Restocking my tool belt
A few weeks after moving to Thailand, I had a few days of feeling sad and a bit down. I’m guessing neither emotion is particularly uncommon to have in the midst of our current life circumstances. However, being the introspect I am cursed blessed to be, I wondered where those feelings were coming from. Was I down because I was feeling a bit like a bird who had had its wings clipped due to my loss of independence? Was it because I missed my friends back home? Maybe it was because my husband had returned to work and I missed seeing him as regularly as we did the first few weeks here? Actually, it was probably a bit of all of those things plus others I was unaware of.
I was eventually able to put my finger on it. I was struggling because I had lost many of my tools.
We’re not talking about power saws, hammers, and screwdrivers here, but the tools each of us uses in order to navigate the roles we hold. I have a specific set of tools that helps me to be a somewhat “competent” (whatever that means) mother, manager of our home, and wife, to name my three biggest roles. If I don’t yet have some necessary tools, I (hopefully) am working on developing them. Let’s take my role of motherhood as the example for the remainder of this post. A few of my non-tangible “mothering tools” are the attitudes and philosophy I approach parenting with. Other tools are tangible – for example: the list (often mental) of activities I often do with my kids, the skills I want to be working on with each of them, the snacks and meals I feed them, and the groups of friends I often initiate playdates with, just to list a few. These tools help me to mother my kids individually in the ways Shun-Luoi and I feel are best for them as well as our whole family.
But what if I can’t easily get to the grocery store? What if the foods or snacks I am accustomed to feeding my kids are somewhat expensive here or I can’t even read the labels on the food in the stores? What if I don’t have a car in which to take my kids to try out different kid-friendly places I would normally have been to by now? And if I did have a car, what would I do when I don’t know how to drive in the right side of the car and on the left side of the street? What if my kids have no friends with whom to even initiate playdates?
Moving to Thailand has caused me to lose most of the tools I had acquired in America that helped me be the competent (again, used loosely) mother I knew how to be. Now what?
It doesn’t take a rocket scientist to figure out the answer to that question. However, I spent a day or two of “chafing” under my new reality bemoaning the fact of not being able to do this or not having the resources to do that. After those few days, I realized that chafing was not going to be helpful for anyone. Is any kind of chafing ever a good thing? Not that I know of, although I’m sure I could find some instance where it is if I researched long enough.
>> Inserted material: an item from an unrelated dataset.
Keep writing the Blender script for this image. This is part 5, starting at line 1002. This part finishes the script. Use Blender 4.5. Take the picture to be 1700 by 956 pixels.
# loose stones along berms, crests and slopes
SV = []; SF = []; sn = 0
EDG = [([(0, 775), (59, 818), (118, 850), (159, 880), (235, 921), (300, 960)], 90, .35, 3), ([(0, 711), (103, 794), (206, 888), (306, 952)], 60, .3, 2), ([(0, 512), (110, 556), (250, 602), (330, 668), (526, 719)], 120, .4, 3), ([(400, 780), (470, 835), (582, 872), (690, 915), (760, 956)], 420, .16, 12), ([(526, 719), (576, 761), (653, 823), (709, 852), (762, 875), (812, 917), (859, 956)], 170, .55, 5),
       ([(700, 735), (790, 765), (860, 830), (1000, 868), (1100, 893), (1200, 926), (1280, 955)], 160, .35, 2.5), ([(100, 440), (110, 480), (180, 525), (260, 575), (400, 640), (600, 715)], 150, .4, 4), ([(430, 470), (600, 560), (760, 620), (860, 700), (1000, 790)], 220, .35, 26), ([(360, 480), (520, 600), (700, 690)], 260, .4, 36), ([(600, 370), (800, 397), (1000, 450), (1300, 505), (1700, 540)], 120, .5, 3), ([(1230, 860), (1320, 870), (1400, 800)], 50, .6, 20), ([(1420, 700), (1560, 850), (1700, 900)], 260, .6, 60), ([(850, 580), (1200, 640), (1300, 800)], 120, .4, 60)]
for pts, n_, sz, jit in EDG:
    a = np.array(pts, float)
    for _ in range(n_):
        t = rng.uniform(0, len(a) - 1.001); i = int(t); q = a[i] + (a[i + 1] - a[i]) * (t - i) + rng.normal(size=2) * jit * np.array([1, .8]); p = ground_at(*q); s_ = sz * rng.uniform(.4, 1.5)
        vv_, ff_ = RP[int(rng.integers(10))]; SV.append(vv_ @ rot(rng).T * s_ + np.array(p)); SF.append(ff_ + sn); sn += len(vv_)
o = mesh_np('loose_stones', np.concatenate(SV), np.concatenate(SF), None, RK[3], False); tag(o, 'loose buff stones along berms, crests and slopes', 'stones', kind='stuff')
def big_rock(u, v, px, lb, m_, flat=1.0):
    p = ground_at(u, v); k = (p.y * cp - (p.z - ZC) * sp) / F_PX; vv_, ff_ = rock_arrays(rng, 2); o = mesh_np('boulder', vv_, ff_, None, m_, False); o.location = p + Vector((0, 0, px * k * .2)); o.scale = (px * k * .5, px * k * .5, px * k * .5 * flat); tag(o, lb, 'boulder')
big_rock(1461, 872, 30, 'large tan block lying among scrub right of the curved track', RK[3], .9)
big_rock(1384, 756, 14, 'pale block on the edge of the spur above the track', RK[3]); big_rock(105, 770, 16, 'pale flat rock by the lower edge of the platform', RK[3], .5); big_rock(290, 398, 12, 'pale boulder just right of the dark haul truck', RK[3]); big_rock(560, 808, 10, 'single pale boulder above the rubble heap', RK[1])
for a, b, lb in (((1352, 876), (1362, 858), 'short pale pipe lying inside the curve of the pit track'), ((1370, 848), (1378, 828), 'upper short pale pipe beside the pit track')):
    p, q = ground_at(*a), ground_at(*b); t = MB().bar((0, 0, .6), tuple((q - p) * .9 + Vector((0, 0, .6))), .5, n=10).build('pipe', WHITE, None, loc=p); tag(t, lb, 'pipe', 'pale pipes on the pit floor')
But, in relation to this discussion, chafing is a bad thing. I needed to move past the chafing stage and instead accept my new set of life circumstances along with the reality that I was going to need to develop some new tools. See? No rocket science needed to make that deduction.
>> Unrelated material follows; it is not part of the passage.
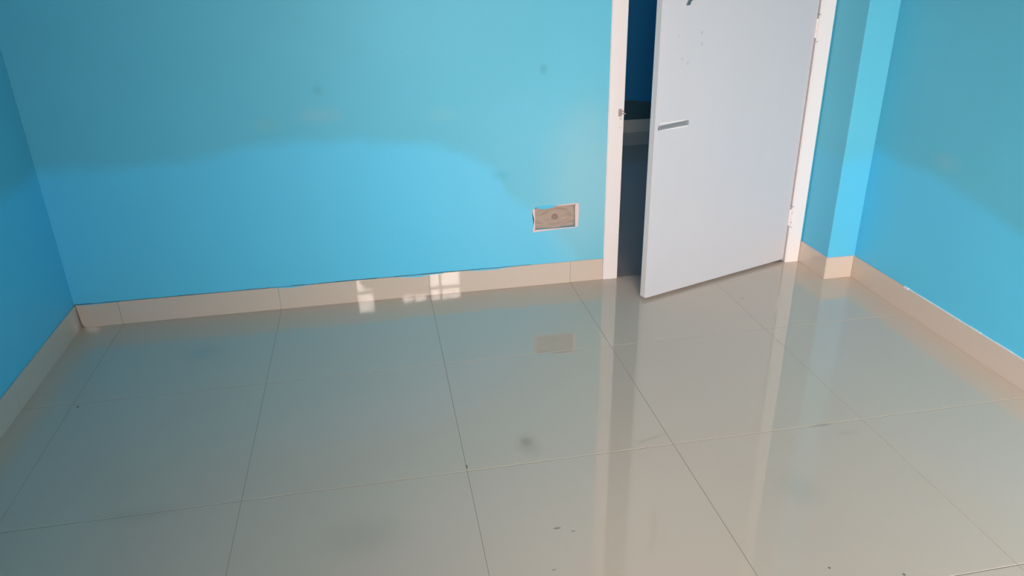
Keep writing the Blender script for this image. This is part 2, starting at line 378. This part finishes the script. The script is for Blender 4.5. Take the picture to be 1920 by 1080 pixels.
# the broken slide bolt: backing strip, rod, end bracket
def du(u): return u - L
bb = bmesh.new()
z0, z1 = .699, .709
v = [(du(.012), -.0022, .6905), (du(.140), -.0022, .6955), (du(.150), -.0022, .7075), (du(.142), -.0022, .7135), (du(.020), -.0022, .7080), (du(.010), -.0022, .700)]
lo = [bb.verts.new(p) for p in v]; hi = [bb.verts.new((p[0], 0.0005, p[2])) for p in v]
bb.faces.new(lo); bb.faces.new(hi)
for i in range(6): bb.faces.new([lo[i], lo[(i + 1) % 6], hi[(i + 1) % 6], hi[i]])
bolt = finish('bolt_plate', bb, m_steel, dr)
finish('bolt_rod', cyl(bmesh.new(), (du(.024), -.0045, .6995), (du(.128), -.0045, .7035), .0028, 12), m_steel, bolt)
ev = bmesh.new(); box(ev, du(.135), du(.152), -.008, -.001, .696, .7135); bevel(ev, .002)
finish('bolt_bracket', ev, m_steel, bolt)
ed = bmesh.new(); box(ed, du(.011), du(.019), -.006, -.001, .692, .707); bevel(ed, .0015)
finish('bolt_bracket', ed, m_steel, bolt)
pr = bmesh.new()
box(pr, du(.020), du(.150), -.0016, .0004, .7125, .7165); box(pr, du(.020), du(.155), -.0016, .0004, .6895, .6925)
finish('white_ridge', pr, m_white_caulk, dr)  # white strips above and below the bolt plate
# bar handle whose lower end shows at the frame edge
hb = bmesh.new()
p = [(-.030, 1.122), (-.030, 1.33)]
cyl(hb, (du(.118), -.030, 1.150), (du(.124), -.030, 1.33), .0070, 16)
bmesh.ops.create_uvsphere(hb, u_segments=16, v_segments=8, radius=.0072, matrix=Matrix.Translation((du(.118), -.030, 1.150)))
han = finish('pull_handle', hb, m_steel_dark, dr)
for zz in (1.135, 1.345):
    q = bmesh.new(); cyl(q, (du(.118), -.030, 1.150 if zz < 1.2 else 1.33), (du(.118), -.001, zz), .006, 12)
    finish('handle_foot', q, m_steel_dark, han)
    q = bmesh.new(); box(q, du(.110), du(.126), -.004, 0, zz - .016, zz + .016)
    for v in q.verts: v.co.x += (v.co.z - zz) * .45
    bevel(q, .0015); finish('handle_plate', q, m_steel_dark, han)
for zz in (.21, 1.0, 1.80):                          # butt hinges, painted over with the frame
    hg = bmesh.new()
    for n in range(3): cyl(hg, (.0015, -.0015, zz - .036 + n * .0245), (.0015, -.0015, zz - .0125 + n * .0245), .0042, 12)
    finish('hinge', hg, m_frame, dr)

# ------------------------------------------------------------------ socket recess in the wall
rc = empty('wall_socket_recess', (RX0, YB, RZ0))
tag(rc, 'small open rectangular recess with brown cement and a pinkish rim, low in the turquoise wall', 'wall recess')
D = 0.022
rim = bmesh.new()
def ring_piece(pts):
    lo = [rim.verts.new((a, YB - .0016, z)) for a, z in pts]; hi = [rim.verts.new((a, YB + .0002, z)) for a, z in pts]
    rim.faces.new(lo); rim.faces.new(hi)
    for i in range(len(pts)): rim.faces.new([lo[i], lo[(i + 1) % len(pts)], hi[(i + 1) % len(pts)], hi[i]])
ring_piece([(RX1, RZ0 - .002), (RX1 + .012, RZ0), (RX1 + .014, RZ0 + .04), (RX1 + .015, RZ0 + .08), (RX1 + .013, RZ1 + .005), (RX1 - .002, RZ1 + .002)])      # broad right side
ring_piece([(RX0 - .010, RZ0 - .010), (RX0 + .03, RZ0 - .008), (RX0 + .09, RZ0 - .005), (RX1 + .004, RZ0 - .003), (RX1 + .006, RZ0), (RX0, RZ0)])             # bottom
ring_piece([(RX0 - .011, RZ0 - .006), (RX0, RZ0 - .002), (RX0, RZ1 - .01), (RX0 - .008, RZ1 - .006), (RX0 - .012, RZ1 - .016), (RX0 - .004, RZ0 + .045), (RX0 - .006, RZ0 + .02)])  # left
ring_piece([(RX0 + .085, RZ1 - .001), (RX1 + .002, RZ1), (RX1 + .006, RZ1 + .006), (RX0 + .10, RZ1 + .003)])                                                 # top right
bmesh.ops.triangulate(rim, faces=[f for f in rim.faces if len(f.verts) > 4])
finish('rim', local(rim, rc), m_pink, rc)
cem = bmesh.new(); nx, nz = 34, 20; grid = []
for j in range(nz + 1):
    row = []
    for i in range(nx + 1):
        u, v = i / nx, j / nz; xx, zz = RX0 + u * (RX1 - RX0), RZ0 + v * (RZ1 - RZ0)
        e = min(u * (RX1 - RX0), (1 - u) * (RX1 - RX0), v * (RZ1 - RZ0), (1 - v) * (RZ1 - RZ0))
        rr = math.hypot((u - .52) / .46, (v - .48) / .44)
        dep = D - .008 * math.exp(-((rr - .92) / .16) ** 2) + (.0035) * math.sin(9 * u + 4 * v) + .0025 * math.sin(17 * v - 6 * u) - .010 * math.exp(-(e / .004) ** 2)
        if v > .8: dep -= .004 * (v - .8) / .2
        row.append(cem.verts.new((xx, YB + max(.002, dep), zz)))
    grid.append(row)
for j in range(nz):
    for i in range(nx): cem.faces.new([grid[j][i], grid[j][i + 1], grid[j + 1][i + 1], grid[j + 1][i]])
ext = bmesh.ops.extrude_face_region(cem, geom=cem.faces[:])
for v in [q for q in ext['geom'] if isinstance(q, bmesh.types.BMVert)]: v.co.y = YB + .04
ce = finish('cement_fill', local(cem, rc), m_cement, rc)
for pl in ce.data.polygons: pl.use_smooth = True
mo = bmesh.new(); bmesh.ops.create_uvsphere(mo, u_segments=14, v_segments=8, radius=1, matrix=Matrix.Translation((RX0 + .087, YB + .019, RZ0 + .043)) @ Matrix.Diagonal((.014, .008, .012, 1)))
for v in mo.verts: v.co += Vector((random.uniform(-1, 1), 0, random.uniform(-1, 1))) * .0012
finish('plaster_lump', local(mo, rc), m_mound, rc)
fl = bmesh.new()                                      # skin of blue paint hanging over the top left
top = [(0, 0), (.02, .010), (.045, .012), (.07, .008), (.09, .002)]
for (a, za), (b_, zb) in zip(top, top[1:]):
    q = [fl.verts.new(p) for p in ((RX0 + a, YB - .001, RZ1 + .004), (RX0 + b_, YB - .001, RZ1 + .004), (RX0 + b_, YB + .003, RZ1 - zb), (RX0 + a, YB + .003, RZ1 - za))]
    r_ = [fl.verts.new(v.co + Vector((0, .0012, 0))) for v in q]
    for f in ((q[0], q[1], q[2], q[3]), (r_[3], r_[2], r_[1], r_[0]), (q[3], q[2], r_[2], r_[3]), (q[0], q[1], r_[1], r_[0]), (q[0], q[3], r_[3], r_[0]), (q[1], q[2], r_[2], r_[1])): fl.faces.new(f)
finish('paint_skin', local(fl, rc), m_blue_dab, rc)

# ------------------------------------------------------------------ window and shutter behind the camera (seen only as glints in the tiles)
wn = empty('window_1', (WIN[0], YR, WIN[2])); tag(wn, 'wooden casement window in the wall behind the viewpoint, partly shuttered', 'window', 'structure')
x0, x1, z0, z1 = WIN
fb = bmesh.new()
for a, b_ in ((x0, x0 + .05), (.34, .42), (.78, .83), (x1 - .05, x1)): box(fb, a, b_, YR - .12, YR - .04, z0, z1)
box(fb, x0, x1, YR - .12, YR - .04, z0, z0 + .05); box(fb, x0, x1, YR - .12, YR - .04, z1 - .06, z1)
for z in (1.23, 1.66): box(fb, .83, x1 - .05, YR - .10, YR - .07, z, z + .02)
box(fb, .915, .935, YR - .10, YR - .07, z0, z1)
box(fb, .655, .675, YR - .10, YR - .07, 1.70, z1)
box(fb, .34, x1, YR - .12, YR - .04, 1.81, z1)
for z in (1.64,): box(fb, x0, .34, YR - .10, YR - .07, z, z + .025)
finish('window_frame', local(fb, wn), m_wood, wn)
finish('shutter', local(B(.42, .78, YR - .09, YR - .06, 1.38, 1.72), wn), m_wood, wn)
finish('shutter', local(B(.42, .56, YR - .12, YR - .095, 1.38, 1.83), wn), m_wood, wn)
cl = bmesh.new(); pq = [(.163, 1.38), (.30, 1.38), (.30, 1.61), (.212, 1.61), (.165, 1.53)]
lo = [cl.verts.new((a, YR - .06, b)) for a, b in pq]; hi = [cl.verts.new((a, YR - .055, b)) for a, b in pq]
cl.faces.new(lo); cl.faces.new(hi)
for i in range(5): cl.faces.new([lo[i], lo[(i + 1) % 5], hi[(i + 1) % 5], hi[i]])
finish('shutter', local(cl, wn), m_wood, wn)
finish('shutter', local(B(x0 + .05, .14, YR - .09, YR - .06, 1.30, 1.88), wn), m_wood, wn)
finish('shutter', local(B(.28, .34, YR - .09, YR - .06, 1.30, 1.88), wn), m_wood, wn)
Along the way, I’m learning some important principles about the new tools I will develop for my tool belt.
- Attempting to re-create similar tools that “worked” well for me in America while here will probably lead to frustration. I live in a very different culture with different resources available. I can’t try to transplant all that I did in America to here, and that’s ok.
- Ask expatriate mothers who have lived here longer to share specific ways they have learned to carry out their role as mothers while living here. Other women here are already doing it – I need to be humble enough to learn from them and be open to new things, even if I would never have previously considered using the tools they suggest.
- Watch how the Thai mothers mother their kids (and/or ask them if possible). For pete’s sake, if I won’t be open to learning from the Thai in their own country, then how arrogant am I? At the same time, I need to accept that not every tool will transfer across cultures and not try to force myself into mothering like a Thai woman when I am not Thai.
- Get comfortable with the fact that re-stocking my tool belt will take some time. Just as I gained some new tools when I first became a mother of one, then some different tools when I had my 2nd child, my new tools will also take time to acquire.
Enough time has been spent chafing. Now it’s time to learn, grow, and add some new tools to the old belt. It will surely be interesting to see what that belt holds 6 months from now!
Have you ever had a season in life that demanded you acquire some new tools for a role you hold? What did that process look like? Expat moms, do you have any advice to pass along?